Pope cites Catholic exodus in wake-up call to Brazilian church
RIO DE JANEIRO -- Pope Francis drew a reported 3 million flag-waving, rosary-toting faithful to Rio's Copacabana beach on Saturday for the final evening of World Youth Day, hours after he chastised the Brazilian church for failing to stem the "exodus" of Catholics to evangelical congregations.
Francis headed into the final hours of his first international trip riding a remarkable wave of popularity: By the time his open-sided car reached the stage for the vigil service Saturday night, the back seat was piled high with soccer jerseys, flags and flowers tossed to him by adoring pilgrims lining the beachfront route.

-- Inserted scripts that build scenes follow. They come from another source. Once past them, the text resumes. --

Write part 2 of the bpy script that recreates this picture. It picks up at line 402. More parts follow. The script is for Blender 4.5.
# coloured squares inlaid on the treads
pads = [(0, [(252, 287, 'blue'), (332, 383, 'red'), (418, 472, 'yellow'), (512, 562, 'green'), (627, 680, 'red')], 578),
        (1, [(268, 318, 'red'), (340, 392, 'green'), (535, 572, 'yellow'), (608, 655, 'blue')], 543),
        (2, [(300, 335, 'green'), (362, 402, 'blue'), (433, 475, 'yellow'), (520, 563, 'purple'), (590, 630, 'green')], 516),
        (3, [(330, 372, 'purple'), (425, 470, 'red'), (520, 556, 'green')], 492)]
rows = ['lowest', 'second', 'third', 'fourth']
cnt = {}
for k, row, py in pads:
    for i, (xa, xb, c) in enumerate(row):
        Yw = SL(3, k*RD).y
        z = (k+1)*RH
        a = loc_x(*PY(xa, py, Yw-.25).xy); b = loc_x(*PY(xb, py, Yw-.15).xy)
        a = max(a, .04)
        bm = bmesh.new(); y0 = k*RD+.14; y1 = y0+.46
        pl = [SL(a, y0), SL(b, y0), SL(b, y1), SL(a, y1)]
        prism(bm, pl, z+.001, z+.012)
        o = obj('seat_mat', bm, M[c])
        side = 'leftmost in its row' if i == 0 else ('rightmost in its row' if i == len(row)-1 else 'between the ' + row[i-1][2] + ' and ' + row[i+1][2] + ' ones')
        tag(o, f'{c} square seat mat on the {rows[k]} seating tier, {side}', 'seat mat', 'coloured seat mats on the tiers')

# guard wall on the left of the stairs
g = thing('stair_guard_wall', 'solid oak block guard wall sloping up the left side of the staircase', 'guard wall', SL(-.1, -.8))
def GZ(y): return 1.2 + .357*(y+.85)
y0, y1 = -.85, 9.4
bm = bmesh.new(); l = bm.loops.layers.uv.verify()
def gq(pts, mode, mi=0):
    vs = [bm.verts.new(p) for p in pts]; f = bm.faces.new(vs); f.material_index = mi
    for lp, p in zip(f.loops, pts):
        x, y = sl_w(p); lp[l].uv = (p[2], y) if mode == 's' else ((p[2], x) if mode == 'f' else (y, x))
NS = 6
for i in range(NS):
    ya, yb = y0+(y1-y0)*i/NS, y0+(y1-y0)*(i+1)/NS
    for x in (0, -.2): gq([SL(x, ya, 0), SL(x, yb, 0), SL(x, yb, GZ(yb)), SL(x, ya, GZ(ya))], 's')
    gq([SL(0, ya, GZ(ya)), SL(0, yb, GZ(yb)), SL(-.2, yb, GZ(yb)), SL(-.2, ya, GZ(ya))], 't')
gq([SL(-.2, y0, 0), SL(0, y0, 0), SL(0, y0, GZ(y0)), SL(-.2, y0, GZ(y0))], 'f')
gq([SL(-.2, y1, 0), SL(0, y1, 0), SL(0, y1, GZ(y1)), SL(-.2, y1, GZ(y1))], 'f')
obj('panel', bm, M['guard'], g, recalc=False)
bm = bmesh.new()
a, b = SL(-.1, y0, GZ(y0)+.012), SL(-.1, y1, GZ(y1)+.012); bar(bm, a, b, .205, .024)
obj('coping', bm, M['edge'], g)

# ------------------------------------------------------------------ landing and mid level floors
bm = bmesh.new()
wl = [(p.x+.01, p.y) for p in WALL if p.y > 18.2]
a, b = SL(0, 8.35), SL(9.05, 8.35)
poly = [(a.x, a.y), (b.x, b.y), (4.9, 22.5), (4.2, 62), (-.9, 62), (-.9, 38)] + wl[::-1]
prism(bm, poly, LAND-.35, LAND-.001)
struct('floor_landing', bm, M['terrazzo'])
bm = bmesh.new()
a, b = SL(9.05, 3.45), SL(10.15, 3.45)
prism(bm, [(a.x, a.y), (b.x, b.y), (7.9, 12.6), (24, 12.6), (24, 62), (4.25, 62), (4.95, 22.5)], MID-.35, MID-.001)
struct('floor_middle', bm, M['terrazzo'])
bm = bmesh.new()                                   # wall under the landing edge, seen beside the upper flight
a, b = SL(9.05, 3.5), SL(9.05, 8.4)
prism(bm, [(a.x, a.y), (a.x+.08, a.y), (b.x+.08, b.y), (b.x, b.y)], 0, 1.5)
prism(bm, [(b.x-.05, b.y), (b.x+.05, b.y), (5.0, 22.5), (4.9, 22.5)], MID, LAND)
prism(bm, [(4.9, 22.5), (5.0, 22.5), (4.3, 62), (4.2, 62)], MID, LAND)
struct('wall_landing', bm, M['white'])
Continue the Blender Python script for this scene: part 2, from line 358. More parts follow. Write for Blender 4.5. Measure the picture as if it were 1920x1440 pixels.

On the beach, pilgrims staked out their spots on the sand, lounged and snacked, preparing for an all-night slumber party ahead of the final Mass on Sunday.
Many of those actually paying attention to the vigil had tears in their eyes, moved by Francis' call for them to build up their church like his namesake, St. Francis of Assisi, was called to do.
The vigil capped a busy day for the pope in which he drove home a message he has emphasized throughout the week in speeches, homilies and off-the-cuff remarks: the need for Catholics, lay and religious, to shake up the status quo, get out of their stuffy sacristies and reach the faithful on the margins of society or risk losing them to rival churches.
Francis took a direct swipe at the "intellectual" message of the church that so characterized the pontificate of his predecessor, Benedict XVI.
"At times we lose people because they don't understand what we are saying, because we have forgotten the language of simplicity and import an intellectualism foreign to our people," he said.
In a speech outlining the kind of church he wants, Francis asked bishops to reflect on why hundreds of thousands of Catholics have left for Protestant and Pentecostal congregations, particularly in Brazil's slums, where their charismatic message and nuts-and-bolts advice have been welcomed by the poor.
Francis offered a breathtakingly blunt list of explanations for the "exodus." "Perhaps the church appeared too weak, perhaps too distant from their needs, perhaps too poor to respond to their concerns, perhaps too cold, perhaps too caught up with itself, perhaps a prisoner of its own rigid formulas," he said.
At the same time, he dismissed as empty the allure of rival congregations promising "lofty, more powerful and faster" solutions.